** RAW DATA **

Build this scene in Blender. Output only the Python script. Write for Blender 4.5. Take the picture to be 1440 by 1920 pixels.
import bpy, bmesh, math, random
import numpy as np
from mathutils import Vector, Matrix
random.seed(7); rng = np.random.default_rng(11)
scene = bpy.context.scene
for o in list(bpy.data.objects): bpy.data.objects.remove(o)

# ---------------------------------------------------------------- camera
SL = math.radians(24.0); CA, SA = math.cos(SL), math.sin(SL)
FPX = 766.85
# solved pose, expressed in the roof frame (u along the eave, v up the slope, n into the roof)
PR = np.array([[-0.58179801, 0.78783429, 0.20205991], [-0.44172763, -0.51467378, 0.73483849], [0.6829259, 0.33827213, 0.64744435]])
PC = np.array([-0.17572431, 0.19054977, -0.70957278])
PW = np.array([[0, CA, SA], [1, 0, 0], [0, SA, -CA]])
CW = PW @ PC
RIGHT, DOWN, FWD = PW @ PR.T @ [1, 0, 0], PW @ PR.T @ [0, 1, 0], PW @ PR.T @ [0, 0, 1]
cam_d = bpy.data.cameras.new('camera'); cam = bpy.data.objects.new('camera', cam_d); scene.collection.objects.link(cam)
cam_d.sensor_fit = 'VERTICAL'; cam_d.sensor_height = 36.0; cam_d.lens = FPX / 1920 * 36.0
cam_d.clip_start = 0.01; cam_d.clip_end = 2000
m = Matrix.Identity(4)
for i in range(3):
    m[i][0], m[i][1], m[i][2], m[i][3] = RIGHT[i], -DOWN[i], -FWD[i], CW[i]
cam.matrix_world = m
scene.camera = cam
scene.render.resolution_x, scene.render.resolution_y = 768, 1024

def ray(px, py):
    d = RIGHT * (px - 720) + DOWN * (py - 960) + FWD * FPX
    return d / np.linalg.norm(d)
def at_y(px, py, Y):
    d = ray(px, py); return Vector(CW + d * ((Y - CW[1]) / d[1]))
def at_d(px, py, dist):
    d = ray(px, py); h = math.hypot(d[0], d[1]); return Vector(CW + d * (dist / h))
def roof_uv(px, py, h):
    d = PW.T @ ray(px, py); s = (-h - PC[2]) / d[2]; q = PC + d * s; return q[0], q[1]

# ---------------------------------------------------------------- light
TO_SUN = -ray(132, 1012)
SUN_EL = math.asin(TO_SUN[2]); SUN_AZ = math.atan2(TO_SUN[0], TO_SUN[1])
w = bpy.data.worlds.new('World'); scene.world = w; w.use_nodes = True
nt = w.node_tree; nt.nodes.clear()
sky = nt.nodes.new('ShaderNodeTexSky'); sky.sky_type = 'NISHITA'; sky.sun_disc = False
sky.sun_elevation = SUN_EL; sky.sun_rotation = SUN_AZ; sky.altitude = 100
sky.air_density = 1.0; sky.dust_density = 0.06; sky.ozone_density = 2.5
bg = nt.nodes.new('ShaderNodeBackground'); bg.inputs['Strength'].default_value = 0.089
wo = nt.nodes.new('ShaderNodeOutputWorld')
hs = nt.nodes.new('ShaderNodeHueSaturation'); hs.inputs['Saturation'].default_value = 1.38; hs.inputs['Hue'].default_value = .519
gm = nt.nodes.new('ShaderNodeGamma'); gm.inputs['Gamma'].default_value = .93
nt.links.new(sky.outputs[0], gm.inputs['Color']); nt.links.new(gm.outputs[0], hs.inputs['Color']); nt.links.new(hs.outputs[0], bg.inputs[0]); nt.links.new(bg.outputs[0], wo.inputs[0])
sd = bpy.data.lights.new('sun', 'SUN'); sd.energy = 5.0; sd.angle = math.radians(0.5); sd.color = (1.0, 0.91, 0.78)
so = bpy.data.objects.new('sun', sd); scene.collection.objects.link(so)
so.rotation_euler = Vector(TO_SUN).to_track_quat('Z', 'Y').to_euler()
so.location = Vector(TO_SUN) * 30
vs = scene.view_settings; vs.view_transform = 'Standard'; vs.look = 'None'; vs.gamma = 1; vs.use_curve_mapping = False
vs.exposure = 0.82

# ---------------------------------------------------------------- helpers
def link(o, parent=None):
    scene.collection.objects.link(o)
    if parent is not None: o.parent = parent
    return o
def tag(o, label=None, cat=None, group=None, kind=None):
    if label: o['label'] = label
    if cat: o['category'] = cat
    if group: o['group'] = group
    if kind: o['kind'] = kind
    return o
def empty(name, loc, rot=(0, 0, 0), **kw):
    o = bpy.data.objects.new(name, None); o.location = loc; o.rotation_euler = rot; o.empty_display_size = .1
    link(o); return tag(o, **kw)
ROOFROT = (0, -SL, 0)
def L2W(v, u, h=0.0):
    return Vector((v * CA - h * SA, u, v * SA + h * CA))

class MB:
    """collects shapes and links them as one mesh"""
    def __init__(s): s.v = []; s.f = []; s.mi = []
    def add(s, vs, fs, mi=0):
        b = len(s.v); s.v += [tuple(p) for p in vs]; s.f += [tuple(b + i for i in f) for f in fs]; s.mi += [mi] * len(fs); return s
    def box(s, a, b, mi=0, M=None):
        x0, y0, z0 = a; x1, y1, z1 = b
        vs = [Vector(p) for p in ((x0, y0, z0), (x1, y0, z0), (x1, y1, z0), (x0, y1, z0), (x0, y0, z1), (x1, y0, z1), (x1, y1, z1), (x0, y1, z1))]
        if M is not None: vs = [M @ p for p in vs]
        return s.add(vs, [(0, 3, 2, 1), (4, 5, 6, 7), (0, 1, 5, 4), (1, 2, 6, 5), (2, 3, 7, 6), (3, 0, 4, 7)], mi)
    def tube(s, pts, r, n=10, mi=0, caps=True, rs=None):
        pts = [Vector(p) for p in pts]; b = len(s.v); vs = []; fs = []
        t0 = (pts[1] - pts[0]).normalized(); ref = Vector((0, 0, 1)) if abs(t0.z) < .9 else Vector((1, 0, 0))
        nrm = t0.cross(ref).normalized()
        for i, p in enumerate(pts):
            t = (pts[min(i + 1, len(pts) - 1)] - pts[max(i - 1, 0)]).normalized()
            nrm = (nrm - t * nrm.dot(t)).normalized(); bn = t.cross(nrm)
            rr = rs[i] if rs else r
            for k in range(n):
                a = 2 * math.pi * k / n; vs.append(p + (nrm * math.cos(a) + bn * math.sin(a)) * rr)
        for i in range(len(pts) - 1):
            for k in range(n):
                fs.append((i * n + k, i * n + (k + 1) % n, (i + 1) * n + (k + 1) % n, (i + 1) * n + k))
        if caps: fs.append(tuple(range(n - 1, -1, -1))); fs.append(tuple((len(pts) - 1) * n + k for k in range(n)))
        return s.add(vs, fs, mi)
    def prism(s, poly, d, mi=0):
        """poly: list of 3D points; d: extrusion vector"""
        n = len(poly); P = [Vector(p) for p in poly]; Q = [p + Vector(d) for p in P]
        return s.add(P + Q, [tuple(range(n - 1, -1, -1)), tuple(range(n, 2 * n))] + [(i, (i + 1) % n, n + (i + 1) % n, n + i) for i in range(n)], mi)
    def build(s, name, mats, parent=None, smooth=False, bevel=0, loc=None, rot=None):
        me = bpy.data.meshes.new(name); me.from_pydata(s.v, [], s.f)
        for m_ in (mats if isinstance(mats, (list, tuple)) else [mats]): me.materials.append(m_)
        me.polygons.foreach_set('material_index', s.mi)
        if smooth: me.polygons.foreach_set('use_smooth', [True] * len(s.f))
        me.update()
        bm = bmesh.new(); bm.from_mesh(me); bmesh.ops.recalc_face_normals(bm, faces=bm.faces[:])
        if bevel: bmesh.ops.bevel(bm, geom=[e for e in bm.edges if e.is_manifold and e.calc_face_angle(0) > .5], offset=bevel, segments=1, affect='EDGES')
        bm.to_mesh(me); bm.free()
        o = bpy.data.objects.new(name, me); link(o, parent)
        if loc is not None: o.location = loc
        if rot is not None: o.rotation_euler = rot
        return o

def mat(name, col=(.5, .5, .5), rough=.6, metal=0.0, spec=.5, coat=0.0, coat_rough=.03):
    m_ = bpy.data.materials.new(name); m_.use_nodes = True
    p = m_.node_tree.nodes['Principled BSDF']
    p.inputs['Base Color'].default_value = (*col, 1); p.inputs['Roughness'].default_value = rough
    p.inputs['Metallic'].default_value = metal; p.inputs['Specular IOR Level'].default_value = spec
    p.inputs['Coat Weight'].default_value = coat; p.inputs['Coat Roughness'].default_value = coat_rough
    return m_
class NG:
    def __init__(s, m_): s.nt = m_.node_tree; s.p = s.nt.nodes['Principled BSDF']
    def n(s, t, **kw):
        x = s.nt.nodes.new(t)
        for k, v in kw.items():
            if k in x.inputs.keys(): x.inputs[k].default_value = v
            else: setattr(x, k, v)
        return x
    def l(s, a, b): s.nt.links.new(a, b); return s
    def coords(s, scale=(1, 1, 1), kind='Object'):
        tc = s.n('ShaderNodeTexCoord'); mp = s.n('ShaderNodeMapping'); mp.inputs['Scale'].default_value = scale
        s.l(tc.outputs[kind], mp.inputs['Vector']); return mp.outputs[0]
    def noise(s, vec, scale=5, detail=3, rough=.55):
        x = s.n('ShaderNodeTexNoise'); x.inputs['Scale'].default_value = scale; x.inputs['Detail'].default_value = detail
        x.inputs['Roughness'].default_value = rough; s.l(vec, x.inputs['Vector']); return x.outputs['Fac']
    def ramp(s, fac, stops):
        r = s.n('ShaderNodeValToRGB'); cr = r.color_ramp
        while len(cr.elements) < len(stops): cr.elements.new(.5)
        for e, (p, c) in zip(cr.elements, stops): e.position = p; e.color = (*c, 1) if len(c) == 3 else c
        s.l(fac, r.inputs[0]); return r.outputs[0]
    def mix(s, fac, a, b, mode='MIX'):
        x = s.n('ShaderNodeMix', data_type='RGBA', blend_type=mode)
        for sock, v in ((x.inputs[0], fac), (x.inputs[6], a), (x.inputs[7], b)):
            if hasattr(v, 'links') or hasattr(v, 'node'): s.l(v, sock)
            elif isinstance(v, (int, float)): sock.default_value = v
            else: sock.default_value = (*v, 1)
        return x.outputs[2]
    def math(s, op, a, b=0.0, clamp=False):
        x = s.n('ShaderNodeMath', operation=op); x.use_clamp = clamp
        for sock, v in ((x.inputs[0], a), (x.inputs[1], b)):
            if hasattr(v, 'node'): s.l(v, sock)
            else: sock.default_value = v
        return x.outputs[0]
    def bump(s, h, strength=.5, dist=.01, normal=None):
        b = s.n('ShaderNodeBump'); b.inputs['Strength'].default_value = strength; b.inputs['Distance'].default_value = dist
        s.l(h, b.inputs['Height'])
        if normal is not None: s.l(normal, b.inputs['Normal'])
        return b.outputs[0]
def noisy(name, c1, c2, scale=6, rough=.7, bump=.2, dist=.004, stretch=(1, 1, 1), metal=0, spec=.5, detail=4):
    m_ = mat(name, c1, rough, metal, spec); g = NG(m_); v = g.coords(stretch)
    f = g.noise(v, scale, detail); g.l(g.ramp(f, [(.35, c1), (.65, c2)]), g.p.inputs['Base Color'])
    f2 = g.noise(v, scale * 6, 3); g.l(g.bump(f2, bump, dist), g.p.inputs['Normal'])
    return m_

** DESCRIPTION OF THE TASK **
Only a number is wanted: how many lines contain the word "scene"?

** TASK SOLUTION **
9